The credibility and authority of the OWASP Top 10 rest on its sophisticated, data-driven methodology, which was further refined for the 2025 edition to provide a more accurate snapshot of the current threat landscape. The approach is a carefully constructed blend of quantitative data analysis and qualitative expert feedback gathered from the global security community. For this iteration, OWASP analyzed anonymized data from over 175,000 Common Vulnerabilities and Exposures (CVEs) that were mapped to an extensive list of 643 CWEs. A key methodological decision was to prioritize prevalence—the percentage of applications exhibiting at least one instance of a particular weakness—over the raw frequency of findings. This ensures that the list accurately reflects widespread problems across the industry rather than issues that may be numerous but are confined to a small subset of applications, providing a more reliable indicator of systemic risk for most organizations. To balance this empirical data, community surveys played an instrumental role, particularly in elevating risks that are inherently difficult to detect with automated scanning tools but are of paramount concern to frontline practitioners. The high ranking of Software Supply Chain Failures is a direct result of this blended approach, where overwhelming community concern about the potential impact of such attacks complemented the available data. Exploitability and impact scores were drawn from multiple versions of the Common Vulnerability Scoring System (CVSS), which revealed a clear trend of newer versions assigning a higher weighting to a vulnerability’s impact. This forward-looking methodology ensures that the final list is not merely a reflection of historical data but is also closely aligned with the emerging threats and complex realities of modern, interconnected technology stacks, making it an indispensable resource for strategic security planning.

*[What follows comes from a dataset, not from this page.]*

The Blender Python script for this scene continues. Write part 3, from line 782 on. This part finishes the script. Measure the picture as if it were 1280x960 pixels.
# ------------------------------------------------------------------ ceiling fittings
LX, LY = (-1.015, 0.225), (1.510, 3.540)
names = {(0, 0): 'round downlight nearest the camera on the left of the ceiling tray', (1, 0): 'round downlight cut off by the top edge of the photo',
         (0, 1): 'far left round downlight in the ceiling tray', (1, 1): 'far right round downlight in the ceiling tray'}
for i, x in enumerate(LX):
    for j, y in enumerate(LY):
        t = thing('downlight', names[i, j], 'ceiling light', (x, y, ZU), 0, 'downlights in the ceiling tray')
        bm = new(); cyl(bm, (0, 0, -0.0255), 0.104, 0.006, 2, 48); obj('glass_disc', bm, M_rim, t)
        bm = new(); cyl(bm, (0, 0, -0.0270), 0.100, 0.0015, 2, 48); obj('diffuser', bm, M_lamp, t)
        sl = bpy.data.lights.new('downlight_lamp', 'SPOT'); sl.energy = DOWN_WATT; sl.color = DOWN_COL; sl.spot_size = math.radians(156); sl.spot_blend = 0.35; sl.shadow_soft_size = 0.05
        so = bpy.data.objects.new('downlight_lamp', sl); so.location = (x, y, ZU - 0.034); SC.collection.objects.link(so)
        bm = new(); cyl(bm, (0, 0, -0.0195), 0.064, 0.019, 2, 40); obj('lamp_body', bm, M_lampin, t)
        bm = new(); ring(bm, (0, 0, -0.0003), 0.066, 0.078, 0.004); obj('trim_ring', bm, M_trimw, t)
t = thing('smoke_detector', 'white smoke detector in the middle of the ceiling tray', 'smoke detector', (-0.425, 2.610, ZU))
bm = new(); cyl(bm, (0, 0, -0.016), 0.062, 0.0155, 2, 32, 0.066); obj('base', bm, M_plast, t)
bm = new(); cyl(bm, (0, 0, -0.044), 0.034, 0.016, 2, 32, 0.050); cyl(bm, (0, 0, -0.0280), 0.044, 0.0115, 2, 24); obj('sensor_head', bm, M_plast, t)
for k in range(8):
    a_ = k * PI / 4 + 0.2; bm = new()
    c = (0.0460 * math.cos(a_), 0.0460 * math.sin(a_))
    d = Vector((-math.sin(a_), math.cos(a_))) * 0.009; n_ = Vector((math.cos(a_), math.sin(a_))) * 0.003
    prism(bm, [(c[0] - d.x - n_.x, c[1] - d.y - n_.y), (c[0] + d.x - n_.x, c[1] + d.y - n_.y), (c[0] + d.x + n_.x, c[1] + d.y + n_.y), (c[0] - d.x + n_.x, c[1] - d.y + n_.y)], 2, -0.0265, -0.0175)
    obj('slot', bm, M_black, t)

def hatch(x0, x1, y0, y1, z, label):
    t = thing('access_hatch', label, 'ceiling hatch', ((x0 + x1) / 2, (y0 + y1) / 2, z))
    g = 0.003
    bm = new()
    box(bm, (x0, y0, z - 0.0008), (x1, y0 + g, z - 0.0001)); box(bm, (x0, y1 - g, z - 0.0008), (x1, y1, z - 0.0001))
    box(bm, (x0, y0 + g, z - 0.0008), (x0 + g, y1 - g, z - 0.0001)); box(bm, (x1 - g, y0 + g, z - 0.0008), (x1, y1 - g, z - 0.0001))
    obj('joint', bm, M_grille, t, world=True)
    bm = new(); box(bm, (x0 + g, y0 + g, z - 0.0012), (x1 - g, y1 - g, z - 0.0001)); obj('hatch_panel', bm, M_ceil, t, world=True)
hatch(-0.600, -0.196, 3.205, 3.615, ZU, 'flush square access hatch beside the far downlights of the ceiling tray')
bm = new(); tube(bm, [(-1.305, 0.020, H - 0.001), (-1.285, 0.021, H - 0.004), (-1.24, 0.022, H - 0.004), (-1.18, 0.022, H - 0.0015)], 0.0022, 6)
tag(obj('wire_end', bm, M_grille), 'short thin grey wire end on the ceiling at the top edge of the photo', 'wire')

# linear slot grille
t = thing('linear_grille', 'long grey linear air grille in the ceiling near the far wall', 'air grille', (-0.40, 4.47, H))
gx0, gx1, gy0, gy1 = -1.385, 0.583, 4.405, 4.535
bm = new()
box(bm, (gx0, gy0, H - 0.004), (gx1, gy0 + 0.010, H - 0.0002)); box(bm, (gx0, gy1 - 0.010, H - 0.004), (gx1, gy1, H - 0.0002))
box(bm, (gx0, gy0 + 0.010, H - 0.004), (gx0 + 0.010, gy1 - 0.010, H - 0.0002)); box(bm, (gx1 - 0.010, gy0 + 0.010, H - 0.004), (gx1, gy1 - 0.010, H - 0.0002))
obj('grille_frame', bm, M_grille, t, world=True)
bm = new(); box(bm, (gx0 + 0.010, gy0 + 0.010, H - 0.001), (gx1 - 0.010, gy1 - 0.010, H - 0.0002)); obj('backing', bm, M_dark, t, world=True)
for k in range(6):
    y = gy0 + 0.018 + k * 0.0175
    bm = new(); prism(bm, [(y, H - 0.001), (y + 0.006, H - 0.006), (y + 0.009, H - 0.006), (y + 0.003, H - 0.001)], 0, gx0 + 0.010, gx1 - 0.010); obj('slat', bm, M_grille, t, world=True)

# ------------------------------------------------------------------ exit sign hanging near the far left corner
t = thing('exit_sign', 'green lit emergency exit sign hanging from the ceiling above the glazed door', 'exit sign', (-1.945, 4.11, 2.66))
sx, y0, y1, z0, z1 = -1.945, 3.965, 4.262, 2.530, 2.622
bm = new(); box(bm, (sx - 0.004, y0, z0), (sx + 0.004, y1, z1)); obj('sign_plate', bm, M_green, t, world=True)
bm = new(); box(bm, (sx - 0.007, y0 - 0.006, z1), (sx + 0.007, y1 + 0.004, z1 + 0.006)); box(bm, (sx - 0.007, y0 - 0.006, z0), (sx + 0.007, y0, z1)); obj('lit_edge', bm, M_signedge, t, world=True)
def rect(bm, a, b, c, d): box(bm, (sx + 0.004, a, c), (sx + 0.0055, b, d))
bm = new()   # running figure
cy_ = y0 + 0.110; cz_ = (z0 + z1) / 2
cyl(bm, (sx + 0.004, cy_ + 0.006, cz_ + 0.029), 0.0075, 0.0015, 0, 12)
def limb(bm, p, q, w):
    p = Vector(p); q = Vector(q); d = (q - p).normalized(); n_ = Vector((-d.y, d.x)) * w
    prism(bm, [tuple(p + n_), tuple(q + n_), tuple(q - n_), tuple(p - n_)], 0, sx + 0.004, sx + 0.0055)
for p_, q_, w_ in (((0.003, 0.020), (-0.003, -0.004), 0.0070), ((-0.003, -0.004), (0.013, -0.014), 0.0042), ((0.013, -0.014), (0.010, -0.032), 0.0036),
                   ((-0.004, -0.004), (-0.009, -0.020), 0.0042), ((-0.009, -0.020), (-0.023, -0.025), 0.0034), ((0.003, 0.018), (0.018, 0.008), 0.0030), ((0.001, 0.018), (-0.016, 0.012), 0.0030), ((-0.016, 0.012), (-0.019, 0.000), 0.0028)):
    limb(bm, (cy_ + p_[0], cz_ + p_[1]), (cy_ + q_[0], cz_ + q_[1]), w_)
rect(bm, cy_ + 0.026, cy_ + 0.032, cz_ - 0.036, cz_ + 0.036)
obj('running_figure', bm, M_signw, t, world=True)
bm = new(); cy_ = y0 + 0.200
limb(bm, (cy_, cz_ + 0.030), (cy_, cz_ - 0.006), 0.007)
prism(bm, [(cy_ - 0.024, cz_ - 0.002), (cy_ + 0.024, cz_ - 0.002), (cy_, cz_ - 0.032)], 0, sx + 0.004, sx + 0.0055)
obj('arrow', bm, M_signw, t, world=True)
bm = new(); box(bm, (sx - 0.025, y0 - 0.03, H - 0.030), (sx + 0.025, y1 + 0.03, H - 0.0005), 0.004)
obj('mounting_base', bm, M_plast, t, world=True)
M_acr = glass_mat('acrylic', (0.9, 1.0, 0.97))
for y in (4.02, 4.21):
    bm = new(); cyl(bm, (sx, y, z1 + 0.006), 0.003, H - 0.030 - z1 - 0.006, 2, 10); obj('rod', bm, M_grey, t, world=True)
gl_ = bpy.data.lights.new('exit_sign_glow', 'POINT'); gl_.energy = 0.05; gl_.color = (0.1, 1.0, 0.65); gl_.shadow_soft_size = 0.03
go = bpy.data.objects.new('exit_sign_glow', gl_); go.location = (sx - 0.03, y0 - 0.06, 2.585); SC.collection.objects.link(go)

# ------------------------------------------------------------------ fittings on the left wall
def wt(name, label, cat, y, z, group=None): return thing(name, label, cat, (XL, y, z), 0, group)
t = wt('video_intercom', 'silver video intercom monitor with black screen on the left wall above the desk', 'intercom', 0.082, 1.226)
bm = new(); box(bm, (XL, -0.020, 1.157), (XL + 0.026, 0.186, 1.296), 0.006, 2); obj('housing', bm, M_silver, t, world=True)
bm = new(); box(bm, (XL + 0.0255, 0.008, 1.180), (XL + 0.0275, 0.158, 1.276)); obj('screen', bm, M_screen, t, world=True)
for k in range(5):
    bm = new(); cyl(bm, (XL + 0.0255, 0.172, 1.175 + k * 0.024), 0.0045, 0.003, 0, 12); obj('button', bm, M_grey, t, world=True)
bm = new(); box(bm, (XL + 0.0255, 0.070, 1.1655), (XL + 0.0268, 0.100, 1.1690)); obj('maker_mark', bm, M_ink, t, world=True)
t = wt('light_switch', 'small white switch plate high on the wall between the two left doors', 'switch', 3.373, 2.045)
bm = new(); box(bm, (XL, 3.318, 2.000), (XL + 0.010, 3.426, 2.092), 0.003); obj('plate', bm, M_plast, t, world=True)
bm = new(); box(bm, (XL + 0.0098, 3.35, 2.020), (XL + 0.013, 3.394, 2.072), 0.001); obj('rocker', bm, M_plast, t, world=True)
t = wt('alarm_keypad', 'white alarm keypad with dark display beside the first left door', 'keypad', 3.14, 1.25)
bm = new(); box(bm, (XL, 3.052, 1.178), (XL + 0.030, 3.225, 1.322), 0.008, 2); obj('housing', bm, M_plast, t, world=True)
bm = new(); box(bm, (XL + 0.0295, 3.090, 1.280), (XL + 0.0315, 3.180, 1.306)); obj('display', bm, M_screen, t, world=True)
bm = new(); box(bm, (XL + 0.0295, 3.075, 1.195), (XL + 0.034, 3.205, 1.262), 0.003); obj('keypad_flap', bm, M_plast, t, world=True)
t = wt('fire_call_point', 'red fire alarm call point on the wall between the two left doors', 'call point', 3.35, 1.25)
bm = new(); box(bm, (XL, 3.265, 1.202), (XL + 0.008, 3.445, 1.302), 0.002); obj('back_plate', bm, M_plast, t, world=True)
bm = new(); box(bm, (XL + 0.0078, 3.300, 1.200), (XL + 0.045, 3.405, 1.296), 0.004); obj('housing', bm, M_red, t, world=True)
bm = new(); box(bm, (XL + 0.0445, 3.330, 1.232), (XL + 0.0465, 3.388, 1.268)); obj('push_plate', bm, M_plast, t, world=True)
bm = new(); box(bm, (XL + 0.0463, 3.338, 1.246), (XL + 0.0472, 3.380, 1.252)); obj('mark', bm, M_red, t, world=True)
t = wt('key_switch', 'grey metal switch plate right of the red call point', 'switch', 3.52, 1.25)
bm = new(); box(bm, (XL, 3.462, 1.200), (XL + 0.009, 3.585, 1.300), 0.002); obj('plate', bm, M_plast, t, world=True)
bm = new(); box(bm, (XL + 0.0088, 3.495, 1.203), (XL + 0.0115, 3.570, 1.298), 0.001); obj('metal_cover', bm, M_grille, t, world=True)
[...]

Navigating the Path Forward

The release of the OWASP Top 10 2025 provided a definitive narrative on the evolution of web application security, signaling a maturing field that had made measurable progress in foundational areas while simultaneously grappling with new, systemic challenges. The persistent dominance of Broken Access Control served as a stark reminder that fundamental principles required continuous vigilance, while the introduction of Software Supply Chain Failures confirmed that security perimeters had expanded far beyond an organization’s own code. For security leaders and development teams, the directive was clear: the updated list had to be integrated into DevSecOps pipelines, security awareness programs, and risk management frameworks. This involved prioritizing robust supply chain verification tools, implementing comprehensive and secure error-handling logic, and relentlessly fortifying access controls. As the list was opened for community feedback until November 20, 2025, it stood as a dynamic, collaborative resource essential for navigating the complex path toward a more secure digital world.